● CHALLENGE: Everything from the first line of the entries below through the line holding "from mathutils.geometry import" must be printed exactly as written.

● DATA RECORDS:
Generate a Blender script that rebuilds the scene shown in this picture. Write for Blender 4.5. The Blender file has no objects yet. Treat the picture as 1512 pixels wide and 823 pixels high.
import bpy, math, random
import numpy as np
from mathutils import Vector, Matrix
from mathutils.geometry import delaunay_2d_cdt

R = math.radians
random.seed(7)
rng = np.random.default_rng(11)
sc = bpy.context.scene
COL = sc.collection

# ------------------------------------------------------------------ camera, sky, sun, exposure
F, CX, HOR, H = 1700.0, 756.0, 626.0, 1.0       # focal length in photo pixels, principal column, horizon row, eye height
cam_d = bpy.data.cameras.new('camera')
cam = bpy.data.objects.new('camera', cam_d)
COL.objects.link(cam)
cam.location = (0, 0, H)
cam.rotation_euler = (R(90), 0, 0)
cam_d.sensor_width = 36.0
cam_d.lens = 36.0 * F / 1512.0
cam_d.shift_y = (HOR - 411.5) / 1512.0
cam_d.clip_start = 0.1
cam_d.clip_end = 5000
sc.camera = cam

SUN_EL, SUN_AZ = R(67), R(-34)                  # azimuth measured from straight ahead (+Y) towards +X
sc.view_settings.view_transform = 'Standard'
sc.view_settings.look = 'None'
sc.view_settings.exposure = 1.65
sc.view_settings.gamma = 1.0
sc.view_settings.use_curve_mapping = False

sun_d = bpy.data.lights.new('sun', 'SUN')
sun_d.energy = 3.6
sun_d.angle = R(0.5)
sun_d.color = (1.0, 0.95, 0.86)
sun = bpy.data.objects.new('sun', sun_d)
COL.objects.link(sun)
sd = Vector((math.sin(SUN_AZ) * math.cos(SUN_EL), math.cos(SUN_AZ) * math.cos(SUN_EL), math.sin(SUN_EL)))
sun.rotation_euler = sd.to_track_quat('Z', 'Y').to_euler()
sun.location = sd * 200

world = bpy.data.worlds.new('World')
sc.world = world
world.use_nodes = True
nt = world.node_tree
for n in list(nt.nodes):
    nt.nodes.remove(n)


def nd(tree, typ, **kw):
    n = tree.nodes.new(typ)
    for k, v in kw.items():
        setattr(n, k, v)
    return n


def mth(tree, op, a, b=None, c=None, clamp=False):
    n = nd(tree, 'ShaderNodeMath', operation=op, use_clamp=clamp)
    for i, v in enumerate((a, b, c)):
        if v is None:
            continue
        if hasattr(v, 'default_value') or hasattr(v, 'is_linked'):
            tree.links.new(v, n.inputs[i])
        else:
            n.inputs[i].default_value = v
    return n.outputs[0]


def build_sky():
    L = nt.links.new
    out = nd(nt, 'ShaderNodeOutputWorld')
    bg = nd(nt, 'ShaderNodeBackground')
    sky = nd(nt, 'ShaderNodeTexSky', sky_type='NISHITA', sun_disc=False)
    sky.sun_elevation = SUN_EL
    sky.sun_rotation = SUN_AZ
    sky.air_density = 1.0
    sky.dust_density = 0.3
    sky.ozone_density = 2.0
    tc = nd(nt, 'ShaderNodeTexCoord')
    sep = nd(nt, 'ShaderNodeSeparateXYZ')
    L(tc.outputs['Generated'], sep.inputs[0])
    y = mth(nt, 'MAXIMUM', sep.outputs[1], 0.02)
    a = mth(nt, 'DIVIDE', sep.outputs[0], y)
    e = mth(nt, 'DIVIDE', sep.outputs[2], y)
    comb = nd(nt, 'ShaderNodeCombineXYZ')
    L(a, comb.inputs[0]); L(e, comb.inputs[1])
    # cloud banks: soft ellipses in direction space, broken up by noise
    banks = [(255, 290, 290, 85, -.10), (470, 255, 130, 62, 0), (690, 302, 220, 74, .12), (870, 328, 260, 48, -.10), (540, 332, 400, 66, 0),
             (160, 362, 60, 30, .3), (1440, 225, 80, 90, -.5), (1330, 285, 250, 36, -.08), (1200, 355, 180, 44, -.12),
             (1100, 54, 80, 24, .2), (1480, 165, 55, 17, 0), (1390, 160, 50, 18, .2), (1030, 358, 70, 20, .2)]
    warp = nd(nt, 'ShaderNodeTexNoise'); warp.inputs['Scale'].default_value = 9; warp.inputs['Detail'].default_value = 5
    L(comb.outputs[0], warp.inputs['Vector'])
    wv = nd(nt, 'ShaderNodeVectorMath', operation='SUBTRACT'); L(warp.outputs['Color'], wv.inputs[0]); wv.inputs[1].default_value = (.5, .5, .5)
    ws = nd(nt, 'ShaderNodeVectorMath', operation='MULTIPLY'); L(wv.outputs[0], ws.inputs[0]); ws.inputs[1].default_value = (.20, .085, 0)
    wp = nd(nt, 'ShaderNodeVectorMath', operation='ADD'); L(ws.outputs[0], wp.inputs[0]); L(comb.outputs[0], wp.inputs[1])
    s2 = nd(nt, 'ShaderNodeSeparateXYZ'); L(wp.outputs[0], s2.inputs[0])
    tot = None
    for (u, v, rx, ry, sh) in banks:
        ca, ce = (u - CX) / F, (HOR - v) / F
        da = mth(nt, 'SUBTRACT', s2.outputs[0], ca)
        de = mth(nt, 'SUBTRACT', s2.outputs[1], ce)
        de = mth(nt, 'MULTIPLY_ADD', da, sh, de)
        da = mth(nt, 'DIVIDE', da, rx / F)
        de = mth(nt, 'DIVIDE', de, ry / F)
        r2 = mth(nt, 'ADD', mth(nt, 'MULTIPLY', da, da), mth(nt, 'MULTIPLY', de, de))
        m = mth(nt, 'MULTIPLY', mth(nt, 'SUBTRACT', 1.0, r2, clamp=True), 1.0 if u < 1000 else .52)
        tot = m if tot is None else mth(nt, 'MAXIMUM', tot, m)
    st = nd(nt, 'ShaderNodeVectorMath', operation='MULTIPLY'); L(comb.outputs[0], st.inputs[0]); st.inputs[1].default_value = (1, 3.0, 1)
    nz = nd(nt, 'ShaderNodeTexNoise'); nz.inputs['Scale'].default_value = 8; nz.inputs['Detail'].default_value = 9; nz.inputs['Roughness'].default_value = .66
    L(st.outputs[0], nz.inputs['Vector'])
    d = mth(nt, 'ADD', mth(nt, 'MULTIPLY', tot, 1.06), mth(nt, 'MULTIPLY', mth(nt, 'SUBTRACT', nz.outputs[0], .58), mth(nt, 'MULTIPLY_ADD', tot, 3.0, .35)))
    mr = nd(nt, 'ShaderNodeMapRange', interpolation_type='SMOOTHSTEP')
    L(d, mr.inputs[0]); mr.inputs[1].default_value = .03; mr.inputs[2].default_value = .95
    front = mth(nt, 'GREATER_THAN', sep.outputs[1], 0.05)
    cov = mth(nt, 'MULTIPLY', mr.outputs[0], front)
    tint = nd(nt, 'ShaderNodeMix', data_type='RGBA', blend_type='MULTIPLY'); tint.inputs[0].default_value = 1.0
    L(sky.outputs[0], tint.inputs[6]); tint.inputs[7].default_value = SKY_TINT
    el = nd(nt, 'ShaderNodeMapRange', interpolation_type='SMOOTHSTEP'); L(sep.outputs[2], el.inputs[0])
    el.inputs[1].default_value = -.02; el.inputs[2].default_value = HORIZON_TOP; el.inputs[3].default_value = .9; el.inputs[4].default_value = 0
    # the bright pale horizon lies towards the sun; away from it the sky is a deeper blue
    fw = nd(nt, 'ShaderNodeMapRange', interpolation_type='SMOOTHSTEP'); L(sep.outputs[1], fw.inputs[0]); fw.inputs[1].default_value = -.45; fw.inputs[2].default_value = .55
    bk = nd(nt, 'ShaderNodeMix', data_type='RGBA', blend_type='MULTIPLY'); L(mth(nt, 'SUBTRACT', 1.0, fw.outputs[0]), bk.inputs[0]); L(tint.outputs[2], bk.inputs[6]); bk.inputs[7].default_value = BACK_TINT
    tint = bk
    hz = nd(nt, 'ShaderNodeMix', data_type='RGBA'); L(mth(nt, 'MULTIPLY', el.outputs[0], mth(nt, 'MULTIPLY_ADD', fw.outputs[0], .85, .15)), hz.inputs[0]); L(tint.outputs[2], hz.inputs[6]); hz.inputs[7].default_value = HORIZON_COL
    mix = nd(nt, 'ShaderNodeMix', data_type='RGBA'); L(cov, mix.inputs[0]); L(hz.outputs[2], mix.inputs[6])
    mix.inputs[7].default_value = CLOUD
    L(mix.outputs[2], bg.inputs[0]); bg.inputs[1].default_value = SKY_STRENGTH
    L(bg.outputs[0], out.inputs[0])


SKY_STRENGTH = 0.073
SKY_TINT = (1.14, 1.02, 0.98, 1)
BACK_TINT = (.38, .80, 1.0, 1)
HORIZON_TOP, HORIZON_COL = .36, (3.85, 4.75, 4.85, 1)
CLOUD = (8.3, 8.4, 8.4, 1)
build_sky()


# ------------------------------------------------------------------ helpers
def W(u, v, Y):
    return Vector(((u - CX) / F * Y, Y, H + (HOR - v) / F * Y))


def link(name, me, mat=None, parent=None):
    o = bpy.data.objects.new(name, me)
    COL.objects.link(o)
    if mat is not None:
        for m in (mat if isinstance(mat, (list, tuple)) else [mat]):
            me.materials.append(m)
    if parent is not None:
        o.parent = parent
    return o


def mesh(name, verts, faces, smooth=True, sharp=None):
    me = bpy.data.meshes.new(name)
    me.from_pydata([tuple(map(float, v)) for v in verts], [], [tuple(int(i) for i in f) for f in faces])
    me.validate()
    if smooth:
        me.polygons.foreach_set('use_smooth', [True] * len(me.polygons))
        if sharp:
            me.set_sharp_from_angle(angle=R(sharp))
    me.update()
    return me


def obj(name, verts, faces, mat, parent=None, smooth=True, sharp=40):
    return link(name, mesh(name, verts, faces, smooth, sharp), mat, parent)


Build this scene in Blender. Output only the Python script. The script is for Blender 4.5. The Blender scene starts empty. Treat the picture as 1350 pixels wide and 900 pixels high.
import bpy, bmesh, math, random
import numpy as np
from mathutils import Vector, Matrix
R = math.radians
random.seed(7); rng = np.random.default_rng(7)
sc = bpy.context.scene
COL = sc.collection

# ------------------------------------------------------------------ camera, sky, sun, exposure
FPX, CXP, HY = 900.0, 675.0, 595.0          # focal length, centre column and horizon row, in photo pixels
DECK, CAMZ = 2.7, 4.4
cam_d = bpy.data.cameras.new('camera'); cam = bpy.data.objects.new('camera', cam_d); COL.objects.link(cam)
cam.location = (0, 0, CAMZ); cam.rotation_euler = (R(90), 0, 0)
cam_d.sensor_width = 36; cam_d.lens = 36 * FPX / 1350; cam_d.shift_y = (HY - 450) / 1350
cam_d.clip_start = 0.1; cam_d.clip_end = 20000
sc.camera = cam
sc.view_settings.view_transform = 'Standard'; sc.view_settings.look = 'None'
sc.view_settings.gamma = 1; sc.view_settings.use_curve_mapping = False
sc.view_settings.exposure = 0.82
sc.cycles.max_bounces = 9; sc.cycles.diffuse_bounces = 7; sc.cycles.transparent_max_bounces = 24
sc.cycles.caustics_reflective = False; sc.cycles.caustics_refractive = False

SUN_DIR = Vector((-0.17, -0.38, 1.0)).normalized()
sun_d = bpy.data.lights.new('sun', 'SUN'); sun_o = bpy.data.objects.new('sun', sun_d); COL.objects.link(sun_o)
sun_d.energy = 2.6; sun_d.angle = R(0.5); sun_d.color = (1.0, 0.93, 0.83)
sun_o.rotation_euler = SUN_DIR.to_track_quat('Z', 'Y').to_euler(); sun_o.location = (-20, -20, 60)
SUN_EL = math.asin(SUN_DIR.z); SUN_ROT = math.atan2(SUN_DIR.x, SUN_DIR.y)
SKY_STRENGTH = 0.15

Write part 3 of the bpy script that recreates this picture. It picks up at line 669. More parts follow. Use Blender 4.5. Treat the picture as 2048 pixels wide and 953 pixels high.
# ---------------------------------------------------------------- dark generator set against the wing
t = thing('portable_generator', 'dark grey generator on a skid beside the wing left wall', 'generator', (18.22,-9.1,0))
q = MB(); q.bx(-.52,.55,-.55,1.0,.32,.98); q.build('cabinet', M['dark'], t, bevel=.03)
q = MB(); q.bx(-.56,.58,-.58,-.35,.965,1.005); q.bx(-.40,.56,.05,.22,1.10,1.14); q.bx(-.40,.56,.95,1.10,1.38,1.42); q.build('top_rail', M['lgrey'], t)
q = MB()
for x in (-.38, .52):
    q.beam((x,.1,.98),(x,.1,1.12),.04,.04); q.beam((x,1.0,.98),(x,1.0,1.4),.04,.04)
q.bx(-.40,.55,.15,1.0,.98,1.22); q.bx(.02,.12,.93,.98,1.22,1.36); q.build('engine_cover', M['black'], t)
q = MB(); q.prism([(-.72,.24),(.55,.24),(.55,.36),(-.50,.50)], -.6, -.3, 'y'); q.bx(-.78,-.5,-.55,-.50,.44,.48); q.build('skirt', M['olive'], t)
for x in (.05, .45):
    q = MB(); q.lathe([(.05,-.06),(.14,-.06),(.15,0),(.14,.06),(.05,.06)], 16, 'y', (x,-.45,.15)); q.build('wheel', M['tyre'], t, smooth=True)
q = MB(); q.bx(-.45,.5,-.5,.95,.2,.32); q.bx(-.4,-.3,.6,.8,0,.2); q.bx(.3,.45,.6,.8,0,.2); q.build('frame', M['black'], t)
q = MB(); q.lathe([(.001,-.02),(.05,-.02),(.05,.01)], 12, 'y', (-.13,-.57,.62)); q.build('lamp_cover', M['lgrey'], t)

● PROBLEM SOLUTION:
Generate a Blender script that rebuilds the scene shown in this picture. Write for Blender 4.5. The Blender file has no objects yet. Treat the picture as 1512 pixels wide and 823 pixels high.
import bpy, math, random
import numpy as np
from mathutils import Vector, Matrix
from mathutils.geometry import delaunay_2d_cdt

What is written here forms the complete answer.